1960s AD - Decade

Washington Monthly, Oct, 1999 by Joseph A. Califano

But the measure of the Great Society, particularly in this field, cannot be taken alone in statutes enacted. In one of the most moving speeches of the century, Johnson's 1965 Howard University commencement address, "To Fulfill These Rights," he said:

"But freedom is not enough. You do not take a person who, for years, has been hobbled by chains and liberate him, bring him to the starting line of a race and then say, `You are free to compete with all the others,' and still justly believe that you have been completely fair. This is the next and the more profound stage of the battle for civil rights." Thus was born the concept of affirmative action, Johnson's conviction that it is essential as a matter of social justice to provide the tutoring, the extra help, even the preference if necessary, to those who had suffered generations of discrimination, in order to give them a fair chance to share in the American dream. Perhaps even more controversial today than when then set forth, affirmative action has provided opportunity to millions of blacks and has been a critical element in creating a substantial black middle class and an affluent black society in a single generation.

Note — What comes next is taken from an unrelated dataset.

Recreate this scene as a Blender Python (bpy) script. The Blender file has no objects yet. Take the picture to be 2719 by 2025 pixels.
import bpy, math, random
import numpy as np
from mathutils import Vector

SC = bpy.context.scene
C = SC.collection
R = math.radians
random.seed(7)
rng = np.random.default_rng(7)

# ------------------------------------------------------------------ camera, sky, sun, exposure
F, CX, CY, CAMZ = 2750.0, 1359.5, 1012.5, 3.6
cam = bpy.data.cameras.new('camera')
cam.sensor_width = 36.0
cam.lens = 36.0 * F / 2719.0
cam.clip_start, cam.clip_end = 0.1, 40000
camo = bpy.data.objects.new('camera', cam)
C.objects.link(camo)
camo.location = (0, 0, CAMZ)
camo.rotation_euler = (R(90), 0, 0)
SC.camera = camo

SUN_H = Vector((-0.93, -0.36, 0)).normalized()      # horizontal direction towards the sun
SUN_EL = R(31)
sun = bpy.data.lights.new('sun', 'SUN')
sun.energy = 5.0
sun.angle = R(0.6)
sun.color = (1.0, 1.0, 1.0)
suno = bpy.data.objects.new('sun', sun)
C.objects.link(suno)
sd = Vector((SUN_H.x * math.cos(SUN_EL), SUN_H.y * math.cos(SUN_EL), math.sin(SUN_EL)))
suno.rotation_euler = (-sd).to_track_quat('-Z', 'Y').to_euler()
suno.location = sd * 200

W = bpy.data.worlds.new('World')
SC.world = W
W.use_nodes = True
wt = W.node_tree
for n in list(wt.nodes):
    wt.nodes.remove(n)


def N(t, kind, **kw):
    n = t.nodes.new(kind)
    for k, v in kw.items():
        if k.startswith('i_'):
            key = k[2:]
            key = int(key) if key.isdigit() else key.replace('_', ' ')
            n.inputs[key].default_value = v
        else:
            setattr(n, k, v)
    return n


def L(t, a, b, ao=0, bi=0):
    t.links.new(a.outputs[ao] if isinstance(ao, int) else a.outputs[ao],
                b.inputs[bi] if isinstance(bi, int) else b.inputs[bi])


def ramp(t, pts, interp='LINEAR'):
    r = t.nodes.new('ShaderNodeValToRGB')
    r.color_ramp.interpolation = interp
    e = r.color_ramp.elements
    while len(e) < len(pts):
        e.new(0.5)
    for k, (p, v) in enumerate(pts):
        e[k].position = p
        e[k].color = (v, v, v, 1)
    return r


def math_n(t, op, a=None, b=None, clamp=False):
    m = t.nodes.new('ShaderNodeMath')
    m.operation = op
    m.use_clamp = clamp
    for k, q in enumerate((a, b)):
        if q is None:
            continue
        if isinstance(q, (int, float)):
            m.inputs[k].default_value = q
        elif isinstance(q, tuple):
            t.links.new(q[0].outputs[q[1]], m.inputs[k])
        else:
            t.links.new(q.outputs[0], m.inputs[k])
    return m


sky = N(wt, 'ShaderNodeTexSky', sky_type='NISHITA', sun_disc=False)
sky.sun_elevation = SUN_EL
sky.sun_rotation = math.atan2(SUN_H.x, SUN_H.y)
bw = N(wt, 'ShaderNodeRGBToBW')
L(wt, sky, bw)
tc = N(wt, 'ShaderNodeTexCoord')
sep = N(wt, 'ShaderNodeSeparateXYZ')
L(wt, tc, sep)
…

That speech provided another insight the nation ignored. In cataloguing the long suffering of blacks, Johnson included this passage: "Perhaps most important--its influence radiating to every part of life--is the breakdown of the Negro family structure. It flows from centuries of oppression and persecution of the Negro man. And when the family collapses it is the children that are usually damaged. When it happens on a massive scale the community itself is crippled. So, unless we work to strengthen the family, to create conditions under which most parents will stay together, all the rest--schools, and playgrounds, and public assistance, and private concern--will never be enough to cut completely the circle of despair and deprivation."

Conservatives charge the Great Society with responsibility for the disastrous aspects of the welfare program for mothers and children. But that program was enacted in the '30s and conservatives (and liberals) in Congress rejected Great Society efforts to revamp it. LBJ called the welfare system in America "outmoded and in need of a major change" and pressed Congress to stop conditioning welfare benefits on the man leaving the house and to create % work incentive program, incentives for earning, day care for children, child and maternal health, and family planning services." In the generation it has taken the nation to heed that warning, millions of children's lives have been savaged.

In the entire treasury of Great Society measures, the jewel Lyndon Johnson believed would have the greatest value was the Voting Rights Act of 1965. That law opened the way for black Americans to strengthen their voice at every level of government. In 1964 there were 79 black elected officials in the South and 300 in the entire nation. By 1998, there were some 9,000 elected black officials across the nation, including 6,000 in the South. In 1965 there were five black members of the House; today there are 39.